--- Collected data ---

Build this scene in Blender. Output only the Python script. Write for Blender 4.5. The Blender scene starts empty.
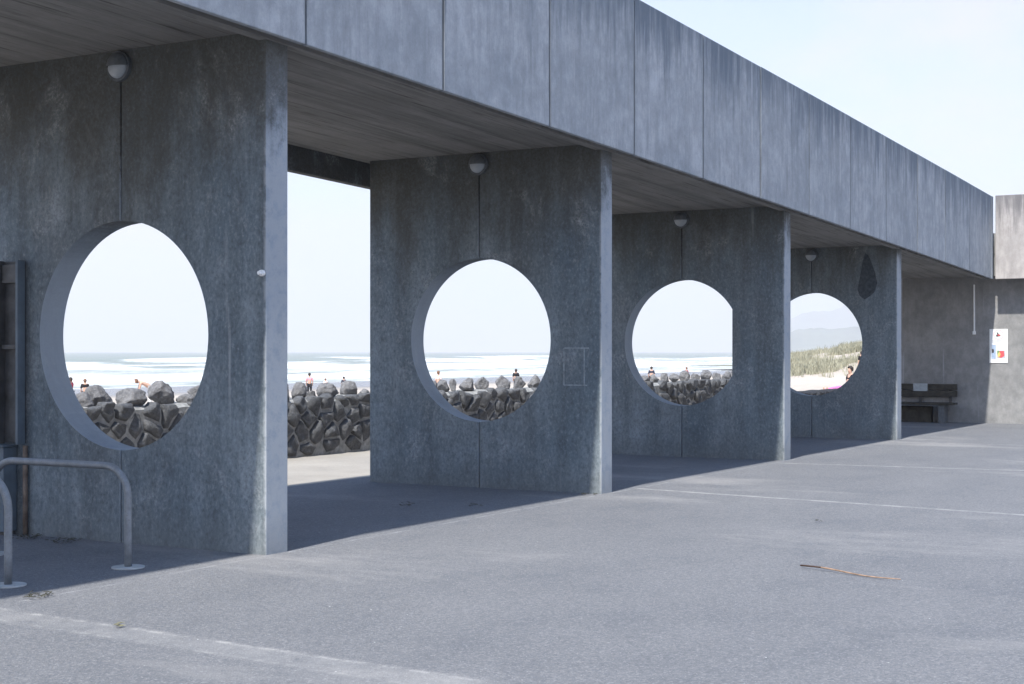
import bpy, bmesh, math, random
from math import sin, cos, pi, radians, sqrt
from mathutils import Vector, Matrix, noise

random.seed(7)
sc = bpy.context.scene
C = sc.collection

# ------------------------------------------------------------------ camera numbers
EYE, F, CX, HY = 1.6, 1500.0, 512.0, 351.5
TH = math.atan((1382 - CX) / F)
S_, C_ = sin(TH), cos(TH)


def bearing(px):
    """world direction (per metre of depth) of a column of the picture"""
    r = (px - CX) / F
    return r * S_ + C_, -r * C_ + S_


def at_y(px, Y):
    """ground position on the line Y = const seen at that bearing, and its depth"""
    ax, ay = bearing(px)
    d = Y / ay
    return ax * d, Y, d


def at_d(px, d):
    ax, ay = bearing(px)
    return ax * d, ay * d


# ------------------------------------------------------------------ node helpers
class NT:
    def __init__(self, name):
        self.m = bpy.data.materials.new(name)
        self.m.use_nodes = True
        self.t = self.m.node_tree
        self.b = self.t.nodes['Principled BSDF']
        self.g = self.t.nodes.new('ShaderNodeNewGeometry')

    def n(self, typ, **kw):
        nd = self.t.nodes.new('ShaderNode' + typ)
        for k, v in kw.items():
            setattr(nd, k, v)
        return nd

    def l(self, a, b):
        self.t.links.new(a, b)

    def put(self, sock, v):
        if hasattr(v, 'links'):
            self.l(v, sock)
        else:
            sock.default_value = v

    def pos(self, scale=(1, 1, 1), obj=False, loc=(0, 0, 0)):
        mp = self.n('Mapping')
        mp.inputs['Scale'].default_value = scale
        mp.inputs['Location'].default_value = loc
        if obj:
            tc = self.n('TexCoord')
            self.l(tc.outputs['Object'], mp.inputs['Vector'])
        else:
            self.l(self.g.outputs['Position'], mp.inputs['Vector'])
        return mp.outputs['Vector']

    def noise(self, scale, detail=4, rough=.55, vec=None, dist=0):
        nd = self.n('TexNoise')
        nd.inputs['Scale'].default_value = scale
        nd.inputs['Detail'].default_value = detail
        nd.inputs['Roughness'].default_value = rough
        nd.inputs['Distortion'].default_value = dist
        self.l(vec if vec is not None else self.g.outputs['Position'], nd.inputs['Vector'])
        return nd.outputs['Fac']

    def vor(self, scale, vec=None, feature='F1', out='Distance'):
        nd = self.n('TexVoronoi', feature=feature)
        nd.inputs['Scale'].default_value = scale
        self.l(vec if vec is not None else self.g.outputs['Position'], nd.inputs['Vector'])
        return nd.outputs[out]

    def rng(self, v, a, b, c=0., d=1., smooth=False):
        nd = self.n('MapRange')
        if smooth:
            nd.interpolation_type = 'SMOOTHSTEP'
        self.put(nd.inputs['Value'], v)
        self.put(nd.inputs['From Min'], a)
        self.put(nd.inputs['From Max'], b)
        self.put(nd.inputs['To Min'], c)
        self.put(nd.inputs['To Max'], d)
        return nd.outputs['Result']

    def math(self, op, a, b=0.):
        nd = self.n('Math', operation=op)
        self.put(nd.inputs[0], a)
        self.put(nd.inputs[1], b)
        return nd.outputs[0]

    def mix(self, f, a, b, blend='MIX'):
        nd = self.n('Mix', data_type='RGBA', blend_type=blend)
        self.put(nd.inputs[0], f)
        for s, v in ((nd.inputs[6], a), (nd.inputs[7], b)):
            if hasattr(v, 'links'):
                self.l(v, s)
            else:
                s.default_value = (*v, 1)
        return nd.outputs[2]

    def xyz(self):
        s = self.n('SeparateXYZ')
        self.l(self.g.outputs['Position'], s.inputs[0])
        return s.outputs

    def bump(self, h, strength=.3, dist=.01):
        b = self.n('Bump')
        b.inputs['Strength'].default_value = strength
        b.inputs['Distance'].default_value = dist
        self.l(h, b.inputs['Height'])
        self.l(b.outputs[0], self.b.inputs['Normal'])

    def done(self, col, rough=.85, spec=.3, metal=0.):
        self.put(self.b.inputs['Base Color'], col if hasattr(col, 'links') else (*col, 1))
        self.put(self.b.inputs['Roughness'], rough)
        self.b.inputs['Specular IOR Level'].default_value = spec
        self.b.inputs['Metallic'].default_value = metal
        return self.m


def plain(name, col, rough=.6, spec=.3, metal=0., var=.15, scale=20):
    t = NT(name)
    f = t.noise(scale, 5)
    c = t.mix(t.rng(f, .3, .7), tuple(x * (1 - var) for x in col), tuple(min(1, x * (1 + var)) for x in col))
    return t.done(c, rough, spec, metal)


# ------------------------------------------------------------------ materials
def concrete_pier():
    t = NT('pier_concrete')
    x, y, z = t.xyz()
    ri = t.n('ObjectInfo').outputs['Random']
    off = t.n('Vector' + 'Math', operation='ADD')
    cmb = t.n('CombineXYZ')
    t.put(cmb.inputs[0], t.math('MULTIPLY', ri, 40.))
    t.put(cmb.inputs[2], t.math('MULTIPLY', ri, 23.))
    t.l(t.g.outputs['Position'], off.inputs[0])
    t.l(cmb.outputs[0], off.inputs[1])

    def mp(s):
        m = t.n('Mapping')
        m.inputs['Scale'].default_value = s
        t.l(off.outputs[0], m.inputs['Vector'])
        return m.outputs[0]
    cloud = t.noise(1.1, 6, .6, mp((1, 1, .7)))
    streak = t.noise(3.0, 5, .6, mp((1.6, 1.6, .16)))
    fine = t.noise(38, 5, .7, mp((1, 1, 1)))
    grit = t.noise(160, 3, .7, mp((1, 1, 1)))
    c = t.mix(t.rng(cloud, .3, .7), (.110, .148, .180), (.245, .284, .308))
    hue = t.noise(.9, 5, .6, mp((.8, 1, .5)))
    c = t.mix(t.rng(hue, .50, .72, 0, .5), c, (.150, .148, .145))
    c = t.mix(t.rng(streak, .40, .68, 0, .6), c, (.080, .098, .112))
    mot = t.noise(7, 7, .74, mp((1, 1, .8)))
    c = t.mix(t.rng(mot, .47, .70, 0, .45), c, (.066, .080, .092))
    sp = t.noise(30, 5, .8, mp((1, 1, .7)))
    c = t.mix(t.rng(sp, .50, .66, 0, .6), c, (.055, .066, .076))
    c = t.mix(t.rng(sp, .46, .32, 0, .5), c, (.33, .37, .395))
    # algae and soot stain hanging down from the top, ragged lower edge
    edge = t.math('ADD', t.math('MULTIPLY', t.noise(1.3, 7, .68, mp((1, 1, .55))), 2.6), t.math('MULTIPLY', streak, .9))
    top = t.rng(t.math('SUBTRACT', t.math('ADD', z, edge), 1.75), 2.45, 3.9, 0, 1, True)
    speck = t.rng(fine, .36, .62)
    c = t.mix(t.math('MULTIPLY', top, t.rng(speck, 0, 1, .62, .97)), c, (.070, .066, .056))
    # sky light put into the colour: paler front faces, hole rims and upward faces
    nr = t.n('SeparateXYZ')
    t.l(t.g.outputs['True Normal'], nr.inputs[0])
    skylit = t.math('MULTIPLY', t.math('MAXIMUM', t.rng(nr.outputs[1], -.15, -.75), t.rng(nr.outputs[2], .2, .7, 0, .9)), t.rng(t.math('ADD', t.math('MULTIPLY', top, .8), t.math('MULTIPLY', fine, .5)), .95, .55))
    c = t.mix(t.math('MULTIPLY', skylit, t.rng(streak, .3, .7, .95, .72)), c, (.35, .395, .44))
    # arris rubbed pale down the front corner
    arr = t.math('MULTIPLY', t.rng(y, 7.612, 7.585), t.rng(t.noise(9, 6, .7), .36, .52))
    c = t.mix(t.math('MULTIPLY', arr, t.rng(top, .3, .8, .8, .1)), c, (.40, .42, .44))
    # pale mottled lime bloom
    bl = t.noise(2.1, 8, .72, mp((1, 1, .8)), .4)
    bl = t.math('MULTIPLY', t.rng(bl, .54, .72, 0, .75), t.rng(fine, .42, .62))
    c = t.mix(bl, c, (.43, .45, .46))
    run = t.noise(7, 3, .5, mp((1, 1, .05)))
    run = t.math('MULTIPLY', t.rng(run, .68, .76, 0, .6), t.rng(t.noise(1.1, 3, .5, mp((1, 1, 1))), .45, .6))
    c = t.mix(run, c, (.46, .48, .49))
    # dirt splashed at the foot
    foot = t.rng(t.math('ADD', z, t.math('MULTIPLY', cloud, .35)), .10, .55, .5, 0)
    c = t.mix(foot, c, (.14, .145, .14))
    c = t.mix(t.rng(grit, .3, .7, .0, .22), c, (.09, .095, .10))
    t.bump(t.math('ADD', t.math('MULTIPLY', fine, .6), t.math('MULTIPLY', grit, .5)), .35, .006)
    return t.done(c, .88, .25)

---

Challenge:
Pick out every line above that holds the word "scene" and copy it.

Response:
Build this scene in Blender. Output only the Python script. Write for Blender 4.5. The Blender scene starts empty.
sc = bpy.context.scene